#### REQUIRED WORK
Starting with the first line of the data below, copy each line up to and including the one containing "COL = SC.collection". Pictures stay out.

+++++

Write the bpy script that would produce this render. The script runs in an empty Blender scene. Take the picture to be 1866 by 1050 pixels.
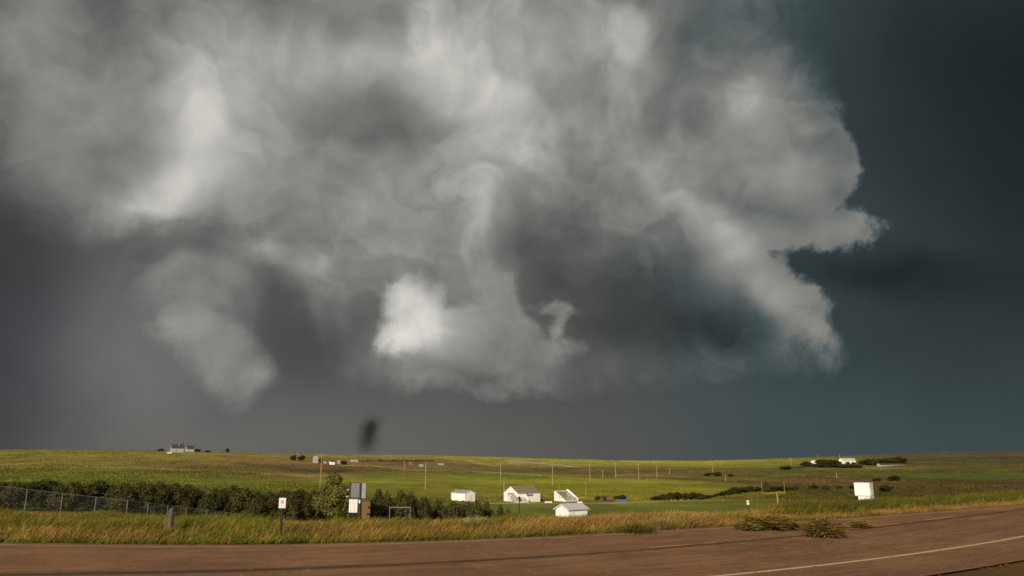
import bpy, bmesh, math, random
import numpy as np
from mathutils import Vector, Matrix, noise as mnoise

random.seed(7)
rng = np.random.default_rng(11)
R = math.radians
SC = bpy.context.scene
COL = SC.collection

# ---------------------------------------------------------------- camera
F = 1350.0                    # focal length in pixels of a 1866 px wide picture
EYE = 2.3                     # eye height above the road
HOR = 836.0                   # row of the eye-level horizon
PITCH = math.atan((HOR - 525.0) / F)
cam_data = bpy.data.cameras.new("camera")
cam = bpy.data.objects.new("camera", cam_data)
COL.objects.link(cam)
cam.location = (0, 0, 0)      # the eye is the origin, the road lies at -EYE
cam.rotation_euler = (R(90) + PITCH, 0, 0)
cam_data.sensor_fit = 'HORIZONTAL'
cam_data.sensor_width = 36.0
cam_data.lens = F / 1866.0 * 36.0
cam_data.clip_start = 0.1
cam_data.clip_end = 20000
SC.camera = cam

# ---------------------------------------------------------------- exposure
EXPO = 0.2
SC.view_settings.view_transform = 'Standard'
SC.view_settings.look = 'None'
SC.view_settings.gamma = 1.0
SC.view_settings.exposure = EXPO
SC.render.engine = 'CYCLES'
SC.cycles.filter_width = 1.6

# ---------------------------------------------------------------- sun (behind the viewer, slightly left, low and warm)
SUN_EL, SUN_AZ = R(25), R(200)          # azimuth clockwise from +y
sd = Vector((math.sin(SUN_AZ) * math.cos(SUN_EL), math.cos(SUN_AZ) * math.cos(SUN_EL), math.sin(SUN_EL)))
sun_data = bpy.data.lights.new("sun", 'SUN')
sun_data.energy = 3.6
sun_data.angle = R(0.6)
sun_data.color = (1.0, 0.88, 0.70)
sun = bpy.data.objects.new("sun", sun_data)
sun.rotation_euler = sd.to_track_quat('Z', 'Y').to_euler()
COL.objects.link(sun)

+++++

#### IN RESPONSE
Write the bpy script that would produce this render. The script runs in an empty Blender scene. Take the picture to be 1866 by 1050 pixels.
import bpy, bmesh, math, random
import numpy as np
from mathutils import Vector, Matrix, noise as mnoise

random.seed(7)
rng = np.random.default_rng(11)
R = math.radians
SC = bpy.context.scene
COL = SC.collection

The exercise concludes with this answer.